Cast: Richie Jen, Kelly Chen, Nick Cheung, Eddie Cheung, Benz Hui, Lam Suet, Yong You, Ding Haifeng, Li Haitao, Simon Yam, Alan Chiu Chung-San, Maggie Shiu, Wong Chi-wai, Wong Wah-wo. Screenplay: Chan Hing-kai, Yip Tin-shing. Cinematography: Cheng Siu-keung. Production design: Bruce Yu. Film editing: David M. Richardson. Music: Ben Cheung, Chung Chi-wing.

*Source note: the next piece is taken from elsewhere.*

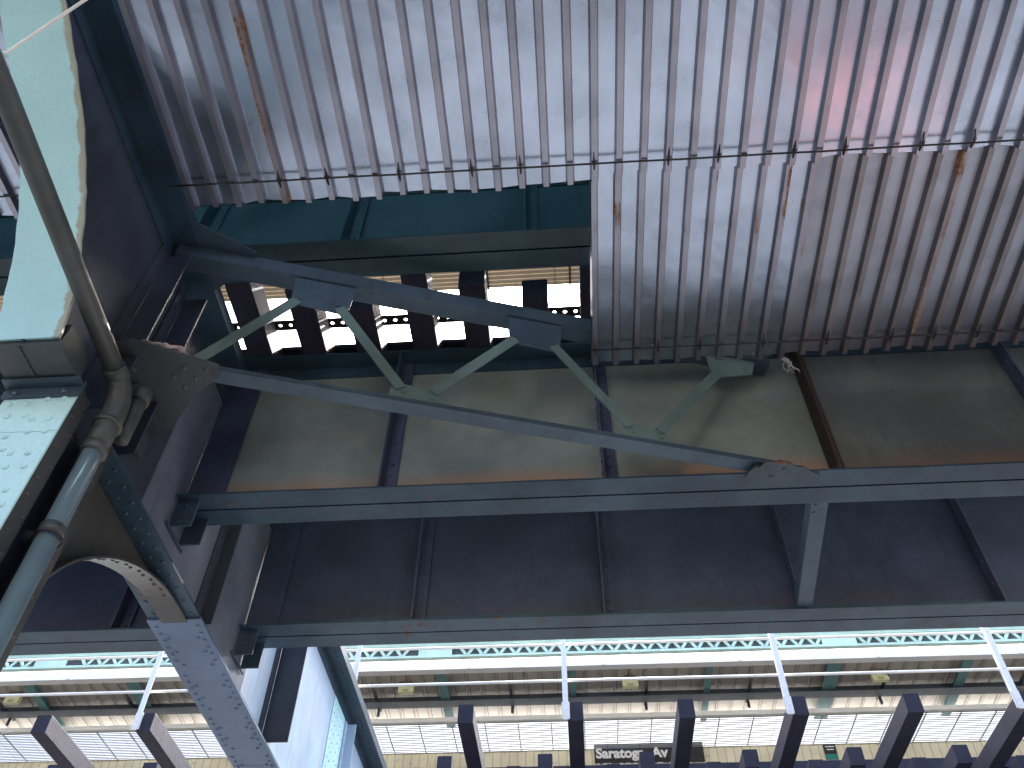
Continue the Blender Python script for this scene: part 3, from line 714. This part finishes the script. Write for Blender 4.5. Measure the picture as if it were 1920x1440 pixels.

Johnnie To's Breaking News treats media manipulation as if it were something new, which it isn't. It's been with us at least since FDR used radio for his "fireside chats" and Adolf Hitler hired Leni Riefensthal to make Triumph of the Will (1935). But propaganda is so much a part of our life that although To's thriller tells us nothing new, it cleverly integrates it into a standard cops-and-crooks plot. When a shootout between the police and the bad guys goes wrong, media-savvy police superintendent Rebecca Fong (Kelly Chen) takes over with a double aim: to catch the criminals and to save the department's reputation. The failed shootout takes place in a bravura opening sequence, in which Cheng Siu-keung's camera travels through, around, up, and over the scene with breathtaking, apparently uninterrupted fluidity. The movie barely rests after that's over. There are a few bobbles in the movie's storytelling, and it's sometimes hard to see who's shooting whom, but we're here for the chase, the suspense, and a few laughs, so nobody who really matters will mind.